Performativity within Technological Innovation and the Maker Movement  
Joan Edwards (Waterford Institute of Technology) Jim Lawlor

Paper short abstract:

This paper examines the role of performativity within technological innovation and its application in the development of technologies through the Maker Movement.

Paper long abstract:

Recent models of the process of technological innovation attempt to incorporate the complex and overlapping activities involved in the development of an emerging technology. These activities entail a great degree of social and technological entanglement, that inform the innovation process. Such models suggest that social mechanisms provide the basis for a dialogue between innovators, new technologies, and markets. It is these social mechanisms which contribute to feedback, iteration and ritual, which constitute the key elements of the process of technological innovation. Through these factors the dialogue and innovation process become 'performative' in nature.

This paper aims to move towards a more performative model of technological innovation.
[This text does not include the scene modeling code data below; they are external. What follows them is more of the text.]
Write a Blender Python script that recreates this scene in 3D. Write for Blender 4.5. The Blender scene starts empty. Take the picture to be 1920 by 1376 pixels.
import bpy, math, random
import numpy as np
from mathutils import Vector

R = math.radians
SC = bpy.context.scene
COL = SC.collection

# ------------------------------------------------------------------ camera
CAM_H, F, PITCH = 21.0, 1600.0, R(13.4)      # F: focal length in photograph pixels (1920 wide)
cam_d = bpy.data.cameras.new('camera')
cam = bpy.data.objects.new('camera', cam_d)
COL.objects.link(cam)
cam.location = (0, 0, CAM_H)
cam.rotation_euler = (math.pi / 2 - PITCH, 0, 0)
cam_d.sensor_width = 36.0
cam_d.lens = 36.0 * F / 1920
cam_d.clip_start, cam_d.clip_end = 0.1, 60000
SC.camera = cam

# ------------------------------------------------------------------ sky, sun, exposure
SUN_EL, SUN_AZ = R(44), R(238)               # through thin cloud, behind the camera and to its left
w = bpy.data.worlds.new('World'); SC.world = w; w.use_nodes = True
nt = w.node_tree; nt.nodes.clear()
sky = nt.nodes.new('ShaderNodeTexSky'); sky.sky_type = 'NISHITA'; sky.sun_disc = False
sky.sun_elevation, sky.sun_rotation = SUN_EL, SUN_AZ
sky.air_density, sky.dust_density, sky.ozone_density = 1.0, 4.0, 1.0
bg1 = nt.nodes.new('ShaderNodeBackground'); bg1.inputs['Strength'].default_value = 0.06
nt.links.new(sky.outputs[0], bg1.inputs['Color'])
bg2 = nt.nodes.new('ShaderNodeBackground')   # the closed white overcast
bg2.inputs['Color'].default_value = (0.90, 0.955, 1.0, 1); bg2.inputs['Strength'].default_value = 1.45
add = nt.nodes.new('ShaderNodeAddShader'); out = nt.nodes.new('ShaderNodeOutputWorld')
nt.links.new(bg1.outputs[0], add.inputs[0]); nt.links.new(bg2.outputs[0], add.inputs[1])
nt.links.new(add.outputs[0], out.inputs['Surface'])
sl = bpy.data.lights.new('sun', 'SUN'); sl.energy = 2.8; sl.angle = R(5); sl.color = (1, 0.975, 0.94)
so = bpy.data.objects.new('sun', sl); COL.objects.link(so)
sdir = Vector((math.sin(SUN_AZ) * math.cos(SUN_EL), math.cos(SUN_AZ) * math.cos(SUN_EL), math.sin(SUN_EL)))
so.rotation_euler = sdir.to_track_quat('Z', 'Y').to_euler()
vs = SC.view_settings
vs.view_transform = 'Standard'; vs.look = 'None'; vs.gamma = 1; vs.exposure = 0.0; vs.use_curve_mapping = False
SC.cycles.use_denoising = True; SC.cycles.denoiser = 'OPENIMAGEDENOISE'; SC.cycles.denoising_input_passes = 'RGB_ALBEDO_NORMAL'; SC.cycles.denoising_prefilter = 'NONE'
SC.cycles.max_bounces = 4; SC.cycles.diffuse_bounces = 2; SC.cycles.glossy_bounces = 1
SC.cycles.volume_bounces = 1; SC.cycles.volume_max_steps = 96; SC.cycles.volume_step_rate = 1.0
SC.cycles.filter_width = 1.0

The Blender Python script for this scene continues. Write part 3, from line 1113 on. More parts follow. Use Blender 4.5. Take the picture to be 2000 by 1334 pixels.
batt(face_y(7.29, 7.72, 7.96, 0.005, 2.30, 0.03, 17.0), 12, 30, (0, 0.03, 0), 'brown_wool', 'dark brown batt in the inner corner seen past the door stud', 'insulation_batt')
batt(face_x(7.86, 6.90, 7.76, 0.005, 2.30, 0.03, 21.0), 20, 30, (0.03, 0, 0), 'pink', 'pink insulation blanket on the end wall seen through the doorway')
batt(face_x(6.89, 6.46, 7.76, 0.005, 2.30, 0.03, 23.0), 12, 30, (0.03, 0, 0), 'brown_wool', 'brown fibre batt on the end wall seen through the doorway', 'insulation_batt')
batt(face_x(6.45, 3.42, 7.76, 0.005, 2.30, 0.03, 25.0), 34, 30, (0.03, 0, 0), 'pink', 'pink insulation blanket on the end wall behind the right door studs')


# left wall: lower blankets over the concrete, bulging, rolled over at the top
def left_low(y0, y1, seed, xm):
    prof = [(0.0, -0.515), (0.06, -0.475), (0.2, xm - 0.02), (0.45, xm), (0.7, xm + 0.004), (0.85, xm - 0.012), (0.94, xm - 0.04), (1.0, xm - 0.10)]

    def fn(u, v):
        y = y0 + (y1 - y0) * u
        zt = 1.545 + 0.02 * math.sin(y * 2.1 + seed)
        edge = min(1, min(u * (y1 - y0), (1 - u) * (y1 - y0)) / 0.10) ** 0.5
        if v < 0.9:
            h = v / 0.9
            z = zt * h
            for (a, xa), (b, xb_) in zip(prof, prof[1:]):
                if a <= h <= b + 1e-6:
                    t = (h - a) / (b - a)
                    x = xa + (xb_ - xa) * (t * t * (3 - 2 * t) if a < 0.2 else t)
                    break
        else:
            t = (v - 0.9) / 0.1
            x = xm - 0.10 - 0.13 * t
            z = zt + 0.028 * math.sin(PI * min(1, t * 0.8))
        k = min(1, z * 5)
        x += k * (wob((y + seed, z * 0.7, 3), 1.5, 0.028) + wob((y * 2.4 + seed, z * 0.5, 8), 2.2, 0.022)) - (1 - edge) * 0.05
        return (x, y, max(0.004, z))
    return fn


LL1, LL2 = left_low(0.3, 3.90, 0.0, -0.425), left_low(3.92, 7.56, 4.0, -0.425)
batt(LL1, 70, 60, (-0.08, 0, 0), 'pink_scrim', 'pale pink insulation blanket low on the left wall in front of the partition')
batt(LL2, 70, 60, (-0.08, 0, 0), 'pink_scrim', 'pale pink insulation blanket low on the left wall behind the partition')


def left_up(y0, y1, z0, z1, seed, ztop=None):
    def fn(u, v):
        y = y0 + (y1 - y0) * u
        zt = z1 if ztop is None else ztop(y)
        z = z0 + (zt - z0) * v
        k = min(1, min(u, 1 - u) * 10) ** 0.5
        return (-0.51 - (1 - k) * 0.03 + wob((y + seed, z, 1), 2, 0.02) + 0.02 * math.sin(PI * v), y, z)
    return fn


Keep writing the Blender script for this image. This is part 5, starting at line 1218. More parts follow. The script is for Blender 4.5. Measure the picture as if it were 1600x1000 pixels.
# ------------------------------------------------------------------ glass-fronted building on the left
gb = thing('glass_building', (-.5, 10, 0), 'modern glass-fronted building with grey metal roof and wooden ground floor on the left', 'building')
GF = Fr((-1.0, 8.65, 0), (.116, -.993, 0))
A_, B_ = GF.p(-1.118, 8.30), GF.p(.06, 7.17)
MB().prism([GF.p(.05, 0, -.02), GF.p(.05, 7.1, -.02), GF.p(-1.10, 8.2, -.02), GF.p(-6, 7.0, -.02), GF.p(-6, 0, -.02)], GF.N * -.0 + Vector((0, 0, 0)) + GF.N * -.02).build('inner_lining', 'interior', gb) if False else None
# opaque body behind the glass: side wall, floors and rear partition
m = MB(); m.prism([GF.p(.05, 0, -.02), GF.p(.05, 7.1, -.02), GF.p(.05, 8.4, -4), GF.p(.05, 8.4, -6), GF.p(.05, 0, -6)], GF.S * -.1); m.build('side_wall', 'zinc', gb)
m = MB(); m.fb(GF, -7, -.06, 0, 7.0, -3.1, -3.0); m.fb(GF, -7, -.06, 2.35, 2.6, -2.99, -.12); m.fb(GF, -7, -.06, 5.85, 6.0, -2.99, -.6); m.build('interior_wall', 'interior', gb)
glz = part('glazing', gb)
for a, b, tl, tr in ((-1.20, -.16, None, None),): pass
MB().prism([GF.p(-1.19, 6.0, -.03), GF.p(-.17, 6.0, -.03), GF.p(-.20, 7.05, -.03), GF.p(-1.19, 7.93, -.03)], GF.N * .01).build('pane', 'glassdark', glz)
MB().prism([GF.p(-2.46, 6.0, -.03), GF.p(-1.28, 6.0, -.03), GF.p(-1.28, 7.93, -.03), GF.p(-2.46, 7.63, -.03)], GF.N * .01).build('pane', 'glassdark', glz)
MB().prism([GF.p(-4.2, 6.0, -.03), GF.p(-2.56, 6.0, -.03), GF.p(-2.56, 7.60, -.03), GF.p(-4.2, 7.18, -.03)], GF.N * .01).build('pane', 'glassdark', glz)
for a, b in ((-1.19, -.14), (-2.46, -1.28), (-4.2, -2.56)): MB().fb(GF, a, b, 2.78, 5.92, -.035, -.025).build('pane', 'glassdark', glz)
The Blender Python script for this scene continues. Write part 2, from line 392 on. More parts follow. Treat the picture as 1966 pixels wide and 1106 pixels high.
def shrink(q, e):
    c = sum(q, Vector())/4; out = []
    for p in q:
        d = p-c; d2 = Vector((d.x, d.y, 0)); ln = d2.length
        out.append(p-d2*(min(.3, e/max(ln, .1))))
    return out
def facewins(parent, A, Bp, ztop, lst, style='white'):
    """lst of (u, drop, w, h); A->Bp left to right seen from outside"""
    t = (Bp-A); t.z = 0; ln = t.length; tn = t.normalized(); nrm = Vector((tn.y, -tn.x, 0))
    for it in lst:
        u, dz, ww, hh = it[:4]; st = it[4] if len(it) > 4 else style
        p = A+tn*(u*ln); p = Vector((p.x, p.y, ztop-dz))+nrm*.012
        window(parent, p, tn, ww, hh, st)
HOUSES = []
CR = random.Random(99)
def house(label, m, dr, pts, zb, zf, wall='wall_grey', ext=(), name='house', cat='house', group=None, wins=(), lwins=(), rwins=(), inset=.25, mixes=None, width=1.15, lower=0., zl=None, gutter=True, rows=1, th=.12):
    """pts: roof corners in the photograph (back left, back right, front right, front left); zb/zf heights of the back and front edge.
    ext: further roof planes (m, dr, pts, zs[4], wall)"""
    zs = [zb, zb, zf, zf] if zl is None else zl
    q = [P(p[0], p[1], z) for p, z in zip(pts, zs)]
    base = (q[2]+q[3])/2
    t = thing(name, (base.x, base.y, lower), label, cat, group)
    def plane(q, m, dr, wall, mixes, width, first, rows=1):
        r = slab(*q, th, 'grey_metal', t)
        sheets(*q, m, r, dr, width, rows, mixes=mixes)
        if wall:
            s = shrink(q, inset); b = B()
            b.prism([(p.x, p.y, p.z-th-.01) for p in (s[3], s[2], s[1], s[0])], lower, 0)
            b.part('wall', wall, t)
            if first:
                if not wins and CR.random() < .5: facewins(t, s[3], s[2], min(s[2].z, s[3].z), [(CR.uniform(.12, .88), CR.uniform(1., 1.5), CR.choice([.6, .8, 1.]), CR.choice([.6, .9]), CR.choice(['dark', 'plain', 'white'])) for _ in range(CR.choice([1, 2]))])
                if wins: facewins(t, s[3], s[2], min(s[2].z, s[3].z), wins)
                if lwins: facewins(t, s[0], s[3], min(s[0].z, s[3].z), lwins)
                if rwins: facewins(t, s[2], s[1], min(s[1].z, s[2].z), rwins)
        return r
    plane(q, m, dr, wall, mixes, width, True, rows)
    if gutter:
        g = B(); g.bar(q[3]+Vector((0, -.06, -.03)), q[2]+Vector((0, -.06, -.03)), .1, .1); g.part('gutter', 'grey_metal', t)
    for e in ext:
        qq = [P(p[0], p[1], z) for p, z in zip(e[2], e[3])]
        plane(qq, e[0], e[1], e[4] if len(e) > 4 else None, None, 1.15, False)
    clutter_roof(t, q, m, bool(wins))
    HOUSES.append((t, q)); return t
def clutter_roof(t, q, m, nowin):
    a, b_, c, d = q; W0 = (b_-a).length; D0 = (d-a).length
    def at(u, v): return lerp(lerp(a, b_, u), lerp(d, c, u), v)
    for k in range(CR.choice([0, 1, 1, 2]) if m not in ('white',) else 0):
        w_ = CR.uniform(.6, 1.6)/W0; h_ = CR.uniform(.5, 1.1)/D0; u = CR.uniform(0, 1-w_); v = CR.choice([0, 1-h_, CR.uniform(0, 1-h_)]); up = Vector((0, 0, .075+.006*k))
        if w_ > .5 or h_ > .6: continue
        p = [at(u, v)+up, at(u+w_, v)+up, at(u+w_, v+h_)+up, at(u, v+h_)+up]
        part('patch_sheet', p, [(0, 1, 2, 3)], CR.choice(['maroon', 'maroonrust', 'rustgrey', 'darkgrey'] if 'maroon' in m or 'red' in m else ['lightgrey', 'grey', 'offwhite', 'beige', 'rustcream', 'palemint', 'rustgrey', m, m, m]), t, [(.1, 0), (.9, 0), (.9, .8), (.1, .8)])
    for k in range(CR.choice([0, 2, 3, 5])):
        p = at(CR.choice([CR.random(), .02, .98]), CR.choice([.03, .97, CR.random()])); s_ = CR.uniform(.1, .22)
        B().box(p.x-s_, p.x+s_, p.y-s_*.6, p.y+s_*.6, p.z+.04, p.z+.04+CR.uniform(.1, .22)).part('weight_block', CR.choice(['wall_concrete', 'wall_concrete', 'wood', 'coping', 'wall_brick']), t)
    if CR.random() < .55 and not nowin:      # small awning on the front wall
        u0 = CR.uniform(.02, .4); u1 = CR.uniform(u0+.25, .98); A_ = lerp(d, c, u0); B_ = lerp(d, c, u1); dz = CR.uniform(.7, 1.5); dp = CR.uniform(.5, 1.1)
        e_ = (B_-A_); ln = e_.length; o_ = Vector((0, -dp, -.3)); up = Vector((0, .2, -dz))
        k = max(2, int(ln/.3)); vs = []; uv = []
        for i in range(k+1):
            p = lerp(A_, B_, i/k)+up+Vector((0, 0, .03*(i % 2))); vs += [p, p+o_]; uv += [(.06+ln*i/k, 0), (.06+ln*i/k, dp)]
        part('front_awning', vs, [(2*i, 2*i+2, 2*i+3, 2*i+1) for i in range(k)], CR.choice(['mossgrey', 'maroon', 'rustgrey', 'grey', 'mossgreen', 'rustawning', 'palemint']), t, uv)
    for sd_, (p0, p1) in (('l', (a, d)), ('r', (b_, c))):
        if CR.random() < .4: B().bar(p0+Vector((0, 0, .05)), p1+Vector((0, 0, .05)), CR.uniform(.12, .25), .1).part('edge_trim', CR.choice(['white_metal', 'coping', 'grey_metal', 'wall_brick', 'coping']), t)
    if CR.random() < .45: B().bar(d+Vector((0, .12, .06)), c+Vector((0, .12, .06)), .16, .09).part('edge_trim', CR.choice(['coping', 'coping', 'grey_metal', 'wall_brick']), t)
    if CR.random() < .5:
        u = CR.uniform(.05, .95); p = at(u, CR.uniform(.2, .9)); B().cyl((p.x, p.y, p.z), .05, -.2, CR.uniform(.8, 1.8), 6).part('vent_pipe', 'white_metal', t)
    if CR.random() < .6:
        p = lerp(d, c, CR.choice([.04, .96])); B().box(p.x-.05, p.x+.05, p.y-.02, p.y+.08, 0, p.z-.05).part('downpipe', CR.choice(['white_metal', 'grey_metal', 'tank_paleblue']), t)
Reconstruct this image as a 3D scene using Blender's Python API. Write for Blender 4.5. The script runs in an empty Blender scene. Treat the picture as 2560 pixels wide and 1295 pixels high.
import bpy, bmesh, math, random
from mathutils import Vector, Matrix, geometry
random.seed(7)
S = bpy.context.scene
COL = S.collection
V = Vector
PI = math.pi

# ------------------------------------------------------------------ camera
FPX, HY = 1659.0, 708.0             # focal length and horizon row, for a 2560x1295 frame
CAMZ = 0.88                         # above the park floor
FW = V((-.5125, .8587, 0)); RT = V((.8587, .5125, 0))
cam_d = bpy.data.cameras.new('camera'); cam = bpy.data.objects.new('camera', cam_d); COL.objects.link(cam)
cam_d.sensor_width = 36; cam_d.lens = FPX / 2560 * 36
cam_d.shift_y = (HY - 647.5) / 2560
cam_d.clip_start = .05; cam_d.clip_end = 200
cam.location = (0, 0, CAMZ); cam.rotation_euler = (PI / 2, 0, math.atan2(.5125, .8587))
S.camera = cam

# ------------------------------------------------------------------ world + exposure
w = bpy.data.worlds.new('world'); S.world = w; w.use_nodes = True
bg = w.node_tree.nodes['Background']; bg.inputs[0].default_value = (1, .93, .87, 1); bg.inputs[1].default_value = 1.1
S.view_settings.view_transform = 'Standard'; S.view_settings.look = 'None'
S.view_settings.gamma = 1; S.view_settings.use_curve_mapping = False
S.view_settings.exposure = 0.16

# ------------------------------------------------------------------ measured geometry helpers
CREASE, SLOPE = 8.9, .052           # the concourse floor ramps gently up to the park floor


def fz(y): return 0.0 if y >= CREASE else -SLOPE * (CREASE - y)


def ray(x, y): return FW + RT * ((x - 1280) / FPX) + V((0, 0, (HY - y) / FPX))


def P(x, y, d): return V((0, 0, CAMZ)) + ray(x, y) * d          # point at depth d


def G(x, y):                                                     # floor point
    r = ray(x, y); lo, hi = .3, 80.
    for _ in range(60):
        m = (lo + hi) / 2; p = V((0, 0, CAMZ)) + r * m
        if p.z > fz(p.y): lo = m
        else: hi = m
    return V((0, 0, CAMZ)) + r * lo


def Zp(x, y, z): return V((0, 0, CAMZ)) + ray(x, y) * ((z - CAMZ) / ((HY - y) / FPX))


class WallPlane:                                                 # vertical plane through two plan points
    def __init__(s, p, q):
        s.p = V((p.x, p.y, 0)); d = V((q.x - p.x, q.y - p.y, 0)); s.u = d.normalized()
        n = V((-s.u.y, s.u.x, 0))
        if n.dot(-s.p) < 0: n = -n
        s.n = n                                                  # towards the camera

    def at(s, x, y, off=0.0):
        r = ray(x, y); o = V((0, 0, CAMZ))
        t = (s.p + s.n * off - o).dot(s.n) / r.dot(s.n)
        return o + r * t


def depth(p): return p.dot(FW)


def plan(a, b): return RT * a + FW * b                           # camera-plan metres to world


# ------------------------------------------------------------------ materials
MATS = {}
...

Based on a summary of existing research on models of the innovation process and performativity, it clarifies the performative characteristics of the process of technological innovation, and integrates these characteristics into a newly proposed model. The dynamics of the model and challenges emerging from it are explored, addressing such questions as how the role of affordances maybe examined within the context of performativity.

The validity and applicability of the proposed model is evaluated by reviewing the development and impact of the Maker Movement within the 3D-printing market. This illustrates how end-users participate in the innovation process, inform an emerging technology and play a role in configuring the market. This paper attempts to clarify further the relationship between the material and the social in the process of technological innovation, and to make more explicit the interactions between the overlapping issues that constitute this relationship.